Look through the entries below and report how many lines hold the string "This". Only the number is wanted.

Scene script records
[Start]
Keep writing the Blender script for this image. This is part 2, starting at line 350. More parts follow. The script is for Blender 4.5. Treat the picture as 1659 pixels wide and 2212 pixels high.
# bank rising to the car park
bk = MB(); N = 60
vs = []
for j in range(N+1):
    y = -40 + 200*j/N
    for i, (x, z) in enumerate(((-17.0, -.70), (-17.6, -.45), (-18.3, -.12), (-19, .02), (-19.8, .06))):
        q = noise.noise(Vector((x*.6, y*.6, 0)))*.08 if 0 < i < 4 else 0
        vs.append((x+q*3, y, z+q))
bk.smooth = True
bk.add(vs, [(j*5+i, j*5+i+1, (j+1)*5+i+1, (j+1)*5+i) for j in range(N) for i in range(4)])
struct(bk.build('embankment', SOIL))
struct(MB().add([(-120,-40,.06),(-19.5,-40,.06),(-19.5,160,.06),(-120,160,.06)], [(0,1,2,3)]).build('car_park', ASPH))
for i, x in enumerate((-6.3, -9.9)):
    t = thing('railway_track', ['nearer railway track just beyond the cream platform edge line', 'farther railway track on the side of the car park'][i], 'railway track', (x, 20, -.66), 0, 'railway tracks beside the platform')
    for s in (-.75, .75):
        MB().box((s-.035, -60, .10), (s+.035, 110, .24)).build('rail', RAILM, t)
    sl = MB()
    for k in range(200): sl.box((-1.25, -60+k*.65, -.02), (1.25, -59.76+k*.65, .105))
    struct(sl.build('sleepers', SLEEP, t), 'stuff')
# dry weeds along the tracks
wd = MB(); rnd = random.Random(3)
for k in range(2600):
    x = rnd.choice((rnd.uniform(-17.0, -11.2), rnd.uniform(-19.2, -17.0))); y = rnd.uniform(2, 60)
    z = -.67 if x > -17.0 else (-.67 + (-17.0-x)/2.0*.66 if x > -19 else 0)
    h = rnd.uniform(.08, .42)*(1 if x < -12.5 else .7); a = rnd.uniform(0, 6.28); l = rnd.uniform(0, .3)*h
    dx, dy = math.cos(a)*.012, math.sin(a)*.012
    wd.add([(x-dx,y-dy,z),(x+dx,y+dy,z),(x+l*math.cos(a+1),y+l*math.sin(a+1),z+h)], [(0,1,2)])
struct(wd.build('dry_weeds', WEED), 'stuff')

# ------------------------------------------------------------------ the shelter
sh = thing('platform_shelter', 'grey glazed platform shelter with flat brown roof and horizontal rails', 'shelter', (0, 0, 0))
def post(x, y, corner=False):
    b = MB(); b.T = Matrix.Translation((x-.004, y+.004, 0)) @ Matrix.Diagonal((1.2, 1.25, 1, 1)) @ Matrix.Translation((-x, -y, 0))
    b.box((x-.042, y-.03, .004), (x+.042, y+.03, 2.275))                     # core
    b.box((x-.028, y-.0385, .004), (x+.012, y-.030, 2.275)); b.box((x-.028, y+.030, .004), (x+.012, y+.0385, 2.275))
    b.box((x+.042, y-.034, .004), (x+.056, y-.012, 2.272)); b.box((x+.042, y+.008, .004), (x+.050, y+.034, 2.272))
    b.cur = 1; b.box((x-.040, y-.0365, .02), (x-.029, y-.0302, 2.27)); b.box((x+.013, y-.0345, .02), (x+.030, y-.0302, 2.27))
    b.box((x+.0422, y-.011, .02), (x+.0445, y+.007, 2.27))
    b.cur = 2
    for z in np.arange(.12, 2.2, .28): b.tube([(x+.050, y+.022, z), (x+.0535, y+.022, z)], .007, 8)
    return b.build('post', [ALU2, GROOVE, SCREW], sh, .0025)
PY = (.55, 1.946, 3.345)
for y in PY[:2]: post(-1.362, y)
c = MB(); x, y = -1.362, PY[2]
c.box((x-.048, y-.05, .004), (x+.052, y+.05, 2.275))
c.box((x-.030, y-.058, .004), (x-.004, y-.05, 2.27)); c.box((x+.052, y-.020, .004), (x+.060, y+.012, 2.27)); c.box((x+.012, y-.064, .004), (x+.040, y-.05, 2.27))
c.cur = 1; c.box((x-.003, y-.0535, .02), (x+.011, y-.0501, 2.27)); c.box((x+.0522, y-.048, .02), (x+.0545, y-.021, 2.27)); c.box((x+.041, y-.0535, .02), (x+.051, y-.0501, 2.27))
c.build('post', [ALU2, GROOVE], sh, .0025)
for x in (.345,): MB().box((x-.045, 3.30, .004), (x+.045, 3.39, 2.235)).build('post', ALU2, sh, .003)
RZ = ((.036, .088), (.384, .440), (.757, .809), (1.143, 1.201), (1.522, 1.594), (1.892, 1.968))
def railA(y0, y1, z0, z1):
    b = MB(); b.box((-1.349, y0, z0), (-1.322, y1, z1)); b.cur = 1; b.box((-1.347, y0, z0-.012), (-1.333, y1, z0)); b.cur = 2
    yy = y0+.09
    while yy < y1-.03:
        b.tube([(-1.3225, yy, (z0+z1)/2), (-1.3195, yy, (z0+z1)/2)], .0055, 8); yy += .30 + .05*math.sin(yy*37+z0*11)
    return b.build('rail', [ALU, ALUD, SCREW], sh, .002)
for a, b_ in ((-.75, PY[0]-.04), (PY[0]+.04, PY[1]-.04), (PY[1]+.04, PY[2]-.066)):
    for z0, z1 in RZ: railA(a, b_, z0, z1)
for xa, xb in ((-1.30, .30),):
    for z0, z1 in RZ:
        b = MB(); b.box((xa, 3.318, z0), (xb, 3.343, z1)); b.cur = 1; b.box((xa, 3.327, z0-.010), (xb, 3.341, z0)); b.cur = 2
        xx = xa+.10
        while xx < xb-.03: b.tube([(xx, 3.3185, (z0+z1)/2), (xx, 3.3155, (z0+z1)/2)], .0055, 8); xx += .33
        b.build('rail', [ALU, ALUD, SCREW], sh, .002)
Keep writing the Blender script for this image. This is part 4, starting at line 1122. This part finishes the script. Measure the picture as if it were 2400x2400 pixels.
[End]
◆ Finished answer:
2